You won’t be able to keep the number of things you once had that you feel made your life easier. There won’t be room to keep all the cooking utensils or a variety of other kitchen items that you may have been used to.

Some people can go through a short period of adjustment and they end up liking the micro living. Others can’t take feeling more confined once they downsize. Not having room for entertaining or room for guests to sleepover can be a problem for some people.

Also, extended family members might oppose micro living and if they’re vocal about it, this can lead to family tensions. Depending on the location where you place your micro home, you may end up feeling that you live too far away from amenities that you’re used to.

While micro homesteading can be a peaceful, self-sustaining way of living, it’s simply not a good fit for everyone.

Why Use a Micro Homestead

The world is poised for a financial breakdown. And for a food shortage. Water shortages are already going on right now in various states. There are rolling blackouts in some states because the electric grid can’t keep up with the demand.

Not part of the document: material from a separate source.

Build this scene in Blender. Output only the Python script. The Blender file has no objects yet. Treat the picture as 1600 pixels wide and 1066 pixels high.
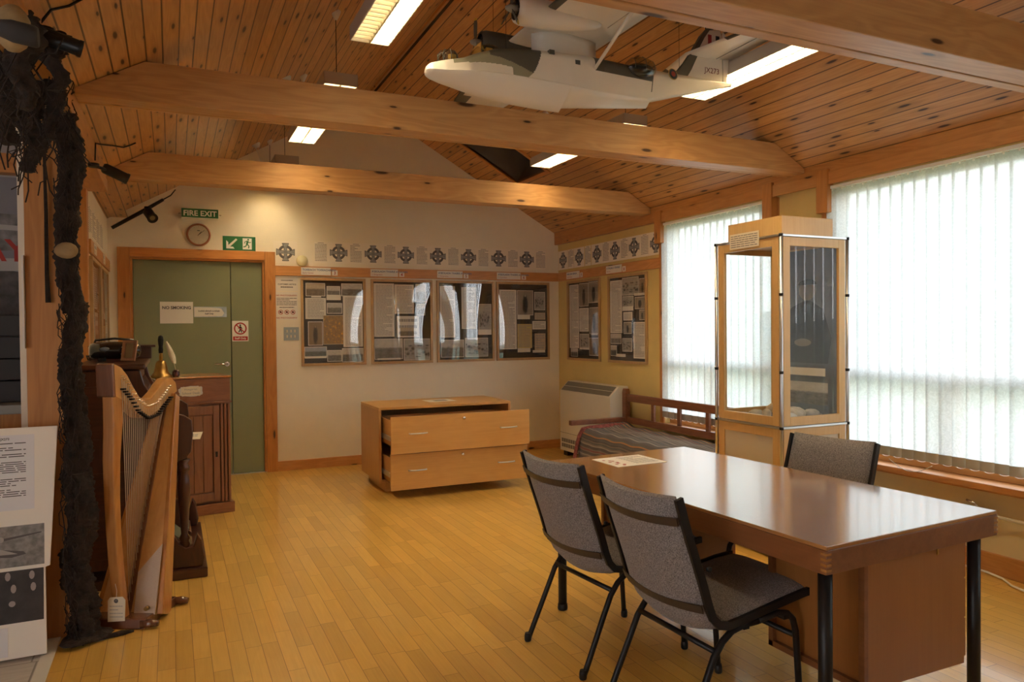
import bpy, bmesh, math, random
from mathutils import Vector, Matrix
random.seed(7)
sc = bpy.context.scene
COL = sc.collection
PI = math.pi

# ------------------------------------------------------------------ camera, sky, exposure
YAW, PITCH, ROLL, FPX = 0.4337, 0.0150, -0.0094, 1152.0
fw = Vector((math.sin(YAW)*math.cos(PITCH), math.cos(YAW)*math.cos(PITCH), -math.sin(PITCH)))
ri = Vector((math.cos(YAW), -math.sin(YAW), 0)); up = ri.cross(fw)
c_, s_ = math.cos(ROLL), math.sin(ROLL)
ri, up = c_*ri + s_*up, -s_*ri + c_*up
cd = bpy.data.cameras.new('camera'); cam = bpy.data.objects.new('camera', cd); COL.objects.link(cam)
cam.matrix_world = Matrix(((ri.x, up.x, -fw.x, 0), (ri.y, up.y, -fw.y, 0), (ri.z, up.z, -fw.z, 1.36), (0, 0, 0, 1)))
cd.sensor_width = 36; cd.lens = FPX*36/1600; cd.clip_start = .02
sc.camera = cam
sc.view_settings.view_transform = 'Standard'; sc.view_settings.look = 'None'
sc.view_settings.gamma = 1; sc.view_settings.use_curve_mapping = False
sc.view_settings.exposure = 1.08
sc.cycles.max_bounces = 10; sc.cycles.diffuse_bounces = 6; sc.cycles.transparent_max_bounces = 16
sc.cycles.sample_clamp_indirect = 6
sc.cycles.use_denoising = True

SKY = 4.0
w = bpy.data.worlds.new('overcast'); sc.world = w; w.use_nodes = True
nt = w.node_tree; nt.nodes.clear()
o_ = nt.nodes.new('ShaderNodeOutputWorld'); b_ = nt.nodes.new('ShaderNodeBackground')
tc = nt.nodes.new('ShaderNodeTexCoord'); sx = nt.nodes.new('ShaderNodeSeparateXYZ'); cr = nt.nodes.new('ShaderNodeValToRGB')
cr.color_ramp.elements[0].position = .0; cr.color_ramp.elements[0].color = (.95, .98, 1, 1)
cr.color_ramp.elements[1].position = .8; cr.color_ramp.elements[1].color = (.62, .74, .92, 1)
nt.links.new(tc.outputs['Generated'], sx.inputs[0]); nt.links.new(sx.outputs['Z'], cr.inputs[0])
nt.links.new(cr.outputs[0], b_.inputs[0]); b_.inputs[1].default_value = SKY; nt.links.new(b_.outputs[0], o_.inputs[0])

# fluorescent strength used by the light fittings further down
TUBE = 33.0
TUBE_COL = (1.0, .84, .57)

# ------------------------------------------------------------------ materials
def mat(name, col, rough=.6, metal=0, spec=.5, bump=0, bscale=80, var=0, vscale=6, emis=None, es=0, coat=0, alpha=1):
    m = bpy.data.materials.new(name); m.use_nodes = True; t = m.node_tree; p = t.nodes['Principled BSDF']
    p.inputs['Base Color'].default_value = (*col, 1); p.inputs['Roughness'].default_value = rough
    p.inputs['Metallic'].default_value = metal; p.inputs['Specular IOR Level'].default_value = spec
    p.inputs['Coat Weight'].default_value = coat; p.inputs['Coat Roughness'].default_value = .15
    tcn = t.nodes.new('ShaderNodeTexCoord')
    if emis: p.inputs['Emission Color'].default_value = (*emis, 1); p.inputs['Emission Strength'].default_value = es
    if var:
        n = t.nodes.new('ShaderNodeTexNoise'); n.inputs['Scale'].default_value = vscale; n.inputs['Detail'].default_value = 4
        t.links.new(tcn.outputs['Object'], n.inputs['Vector'])
        r = t.nodes.new('ShaderNodeValToRGB')
        r.color_ramp.elements[0].position = .3; r.color_ramp.elements[1].position = .7
        r.color_ramp.elements[0].color = (*[c*(1-var) for c in col], 1); r.color_ramp.elements[1].color = (*[min(1, c*(1+var)) for c in col], 1)
        t.links.new(n.outputs['Fac'], r.inputs[0]); t.links.new(r.outputs[0], p.inputs['Base Color'])
    if bump:
        n = t.nodes.new('ShaderNodeTexNoise'); n.inputs['Scale'].default_value = bscale; n.inputs['Detail'].default_value = 3
        t.links.new(tcn.outputs['Object'], n.inputs['Vector'])
        b = t.nodes.new('ShaderNodeBump'); b.inputs['Strength'].default_value = bump; b.inputs['Distance'].default_value = .01
        t.links.new(n.outputs['Fac'], b.inputs['Height']); t.links.new(b.outputs[0], p.inputs['Normal'])
    return m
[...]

These are all warning signs that the collapse of the kind of life everyone is used to living isn’t far off. For people who rely on the grid to make it through their day-to-day lives, a collapse is going to throw them into a tailspin of incredible stress.

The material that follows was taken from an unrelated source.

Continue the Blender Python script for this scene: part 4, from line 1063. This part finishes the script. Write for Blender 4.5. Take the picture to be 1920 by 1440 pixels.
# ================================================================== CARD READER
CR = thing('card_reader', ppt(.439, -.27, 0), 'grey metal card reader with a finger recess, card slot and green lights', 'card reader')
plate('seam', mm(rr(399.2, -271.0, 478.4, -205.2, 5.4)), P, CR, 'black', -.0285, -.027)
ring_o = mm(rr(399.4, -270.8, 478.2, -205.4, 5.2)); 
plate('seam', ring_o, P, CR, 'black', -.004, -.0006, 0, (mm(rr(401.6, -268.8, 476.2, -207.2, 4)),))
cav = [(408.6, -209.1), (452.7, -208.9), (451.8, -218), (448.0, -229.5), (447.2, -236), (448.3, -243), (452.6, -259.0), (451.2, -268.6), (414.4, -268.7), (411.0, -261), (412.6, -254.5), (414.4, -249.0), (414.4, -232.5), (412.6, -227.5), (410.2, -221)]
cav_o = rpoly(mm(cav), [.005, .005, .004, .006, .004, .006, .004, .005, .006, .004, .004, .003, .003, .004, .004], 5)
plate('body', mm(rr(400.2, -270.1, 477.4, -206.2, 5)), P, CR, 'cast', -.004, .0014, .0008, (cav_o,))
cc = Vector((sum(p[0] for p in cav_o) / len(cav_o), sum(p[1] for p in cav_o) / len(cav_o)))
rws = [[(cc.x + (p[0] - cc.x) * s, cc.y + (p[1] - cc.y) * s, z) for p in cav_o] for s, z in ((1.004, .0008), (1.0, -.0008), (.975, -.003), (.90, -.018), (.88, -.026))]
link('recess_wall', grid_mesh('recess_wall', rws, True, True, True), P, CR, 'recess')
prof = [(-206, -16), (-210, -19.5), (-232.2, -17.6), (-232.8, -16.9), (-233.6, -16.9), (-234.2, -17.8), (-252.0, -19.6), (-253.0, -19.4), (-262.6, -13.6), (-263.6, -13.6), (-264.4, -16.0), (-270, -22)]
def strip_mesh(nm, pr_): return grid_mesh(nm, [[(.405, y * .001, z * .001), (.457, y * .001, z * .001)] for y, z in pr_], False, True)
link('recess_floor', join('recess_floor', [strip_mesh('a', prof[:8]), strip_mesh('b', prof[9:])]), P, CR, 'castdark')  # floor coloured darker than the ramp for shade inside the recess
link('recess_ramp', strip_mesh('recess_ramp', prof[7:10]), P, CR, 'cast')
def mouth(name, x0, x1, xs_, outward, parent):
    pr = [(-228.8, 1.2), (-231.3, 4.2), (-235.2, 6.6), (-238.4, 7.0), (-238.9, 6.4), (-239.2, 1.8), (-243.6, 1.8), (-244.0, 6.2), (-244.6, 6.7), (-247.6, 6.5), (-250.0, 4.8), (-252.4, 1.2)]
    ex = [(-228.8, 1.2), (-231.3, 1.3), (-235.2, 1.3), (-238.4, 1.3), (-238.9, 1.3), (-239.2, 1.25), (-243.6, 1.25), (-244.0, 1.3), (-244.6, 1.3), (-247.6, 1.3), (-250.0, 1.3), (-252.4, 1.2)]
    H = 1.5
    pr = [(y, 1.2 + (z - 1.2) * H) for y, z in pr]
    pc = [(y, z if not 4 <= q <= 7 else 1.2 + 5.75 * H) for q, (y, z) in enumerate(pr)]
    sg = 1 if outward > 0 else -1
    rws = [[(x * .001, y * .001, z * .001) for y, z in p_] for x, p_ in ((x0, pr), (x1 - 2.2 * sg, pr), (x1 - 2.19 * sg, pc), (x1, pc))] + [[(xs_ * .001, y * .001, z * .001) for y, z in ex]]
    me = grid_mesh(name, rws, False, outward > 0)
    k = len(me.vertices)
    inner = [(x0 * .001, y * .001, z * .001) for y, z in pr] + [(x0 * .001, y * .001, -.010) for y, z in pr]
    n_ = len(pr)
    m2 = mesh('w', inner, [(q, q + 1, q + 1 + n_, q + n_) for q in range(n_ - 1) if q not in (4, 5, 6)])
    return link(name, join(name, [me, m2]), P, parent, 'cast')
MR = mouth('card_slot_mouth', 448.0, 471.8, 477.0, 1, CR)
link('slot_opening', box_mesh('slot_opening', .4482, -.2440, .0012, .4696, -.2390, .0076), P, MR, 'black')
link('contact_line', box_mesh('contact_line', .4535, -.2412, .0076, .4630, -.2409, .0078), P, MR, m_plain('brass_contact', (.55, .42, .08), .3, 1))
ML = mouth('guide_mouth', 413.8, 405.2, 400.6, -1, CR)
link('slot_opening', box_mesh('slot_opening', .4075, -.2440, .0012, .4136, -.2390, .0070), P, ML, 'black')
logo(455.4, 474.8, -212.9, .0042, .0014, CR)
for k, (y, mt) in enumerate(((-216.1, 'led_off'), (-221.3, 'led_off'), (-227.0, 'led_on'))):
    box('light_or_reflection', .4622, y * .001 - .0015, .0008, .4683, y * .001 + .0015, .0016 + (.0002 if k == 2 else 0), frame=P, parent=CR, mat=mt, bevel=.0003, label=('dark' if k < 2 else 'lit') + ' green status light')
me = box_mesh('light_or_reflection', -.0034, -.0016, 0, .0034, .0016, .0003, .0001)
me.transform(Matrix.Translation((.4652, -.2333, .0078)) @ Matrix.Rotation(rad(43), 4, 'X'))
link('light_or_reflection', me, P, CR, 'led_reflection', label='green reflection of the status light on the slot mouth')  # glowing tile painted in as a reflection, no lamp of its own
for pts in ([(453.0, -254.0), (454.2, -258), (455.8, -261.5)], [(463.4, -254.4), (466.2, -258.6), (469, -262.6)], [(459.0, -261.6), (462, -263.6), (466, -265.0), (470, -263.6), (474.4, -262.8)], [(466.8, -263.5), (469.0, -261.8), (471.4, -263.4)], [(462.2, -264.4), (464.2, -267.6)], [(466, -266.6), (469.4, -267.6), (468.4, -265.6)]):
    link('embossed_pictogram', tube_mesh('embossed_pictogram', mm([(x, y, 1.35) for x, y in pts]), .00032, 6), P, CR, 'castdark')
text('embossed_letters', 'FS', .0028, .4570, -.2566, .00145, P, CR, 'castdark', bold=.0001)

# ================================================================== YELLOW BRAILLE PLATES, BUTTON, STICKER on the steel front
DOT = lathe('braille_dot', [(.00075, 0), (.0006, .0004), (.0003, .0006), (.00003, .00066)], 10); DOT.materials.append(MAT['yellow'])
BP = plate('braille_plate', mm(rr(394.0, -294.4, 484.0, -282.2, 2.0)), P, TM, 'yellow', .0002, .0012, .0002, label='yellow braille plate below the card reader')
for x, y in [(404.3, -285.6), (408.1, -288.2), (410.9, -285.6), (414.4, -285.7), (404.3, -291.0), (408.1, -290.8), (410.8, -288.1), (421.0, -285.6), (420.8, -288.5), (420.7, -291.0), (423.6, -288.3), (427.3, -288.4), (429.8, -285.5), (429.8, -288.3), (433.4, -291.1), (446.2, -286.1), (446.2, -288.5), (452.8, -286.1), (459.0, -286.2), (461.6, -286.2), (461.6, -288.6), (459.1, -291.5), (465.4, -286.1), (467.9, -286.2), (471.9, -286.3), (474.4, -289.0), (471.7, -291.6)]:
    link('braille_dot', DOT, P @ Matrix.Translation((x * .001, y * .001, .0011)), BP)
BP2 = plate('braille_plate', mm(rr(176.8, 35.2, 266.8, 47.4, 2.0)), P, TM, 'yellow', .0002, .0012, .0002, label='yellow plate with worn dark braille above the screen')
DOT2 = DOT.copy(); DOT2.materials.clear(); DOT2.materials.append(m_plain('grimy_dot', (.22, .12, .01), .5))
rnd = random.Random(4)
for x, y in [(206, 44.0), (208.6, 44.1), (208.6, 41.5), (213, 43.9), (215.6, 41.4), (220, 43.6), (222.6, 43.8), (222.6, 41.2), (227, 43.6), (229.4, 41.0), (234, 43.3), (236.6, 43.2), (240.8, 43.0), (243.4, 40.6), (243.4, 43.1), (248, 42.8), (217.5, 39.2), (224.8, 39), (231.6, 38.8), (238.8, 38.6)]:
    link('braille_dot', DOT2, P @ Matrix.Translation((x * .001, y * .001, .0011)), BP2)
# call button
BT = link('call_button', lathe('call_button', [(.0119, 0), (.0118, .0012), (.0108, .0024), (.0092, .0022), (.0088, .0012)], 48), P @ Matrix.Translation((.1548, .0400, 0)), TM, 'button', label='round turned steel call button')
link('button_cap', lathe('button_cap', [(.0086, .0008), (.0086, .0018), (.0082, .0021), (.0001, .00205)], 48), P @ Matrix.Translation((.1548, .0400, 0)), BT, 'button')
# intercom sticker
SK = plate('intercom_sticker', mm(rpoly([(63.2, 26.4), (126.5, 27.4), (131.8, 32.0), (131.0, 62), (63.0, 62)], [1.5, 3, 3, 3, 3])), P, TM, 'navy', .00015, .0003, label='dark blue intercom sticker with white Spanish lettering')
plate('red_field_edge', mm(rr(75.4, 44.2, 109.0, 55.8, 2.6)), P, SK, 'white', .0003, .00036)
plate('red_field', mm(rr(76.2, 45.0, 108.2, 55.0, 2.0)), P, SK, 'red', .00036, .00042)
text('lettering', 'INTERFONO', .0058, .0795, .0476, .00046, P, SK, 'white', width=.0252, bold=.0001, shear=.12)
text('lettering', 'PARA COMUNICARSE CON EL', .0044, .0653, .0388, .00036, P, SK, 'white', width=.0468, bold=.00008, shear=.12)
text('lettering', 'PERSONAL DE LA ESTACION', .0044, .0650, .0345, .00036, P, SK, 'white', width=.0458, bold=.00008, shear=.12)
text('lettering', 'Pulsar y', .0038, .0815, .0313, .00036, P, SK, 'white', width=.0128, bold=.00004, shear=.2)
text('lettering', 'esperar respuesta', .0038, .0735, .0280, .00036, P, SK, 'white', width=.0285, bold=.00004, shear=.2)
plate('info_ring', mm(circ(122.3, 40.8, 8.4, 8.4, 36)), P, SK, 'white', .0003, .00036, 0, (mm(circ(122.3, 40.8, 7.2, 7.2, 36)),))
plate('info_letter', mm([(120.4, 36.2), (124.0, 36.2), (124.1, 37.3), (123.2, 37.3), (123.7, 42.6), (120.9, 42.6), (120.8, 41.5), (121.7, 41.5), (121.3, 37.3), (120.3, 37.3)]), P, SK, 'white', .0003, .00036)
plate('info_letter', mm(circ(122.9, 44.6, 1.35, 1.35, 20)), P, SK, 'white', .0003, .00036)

But for people who use movable micro homesteads, regardless of what happens or doesn’t happen in any other state or all over the world, life will still continue to go on peacefully.

And if they don’t like the condition of the state that they’re living in, they can simply move to another area. Because they’re already used to providing for their own needs, they’ll be able to continue to grow and harvest their own food.

They’ll continue to be able to eat even when the nation’s food supplies dwindle. When the electric grids begin to crash one by one without any timeline of when or even if they may be back up and operational, people who live in a micro homestead won’t have that same worry.

Because they use self-sustaining means to take care of their electric needs, they’ll be able to keep on doing what they need to do. When water supplies become dysfunctional, this won’t impact those who practice micro homesteading.

It won’t impact them because they’re already used to fending for themselves with the water supply. They have rain barrels set up to take care of their water needs. Or they use a fresh supply of water from the land.

As sewer systems fail and garbage can’t be hauled away, those who live on the grid will find that life has become not only unpleasant and also very unsanitary.

Those who have a micro homesteading lifestyle won’t even feel the ripple from that. They’ll be able to go to bed and sleep without worry, then rise the next morning and do what they’ve been used to doing. Enjoying life.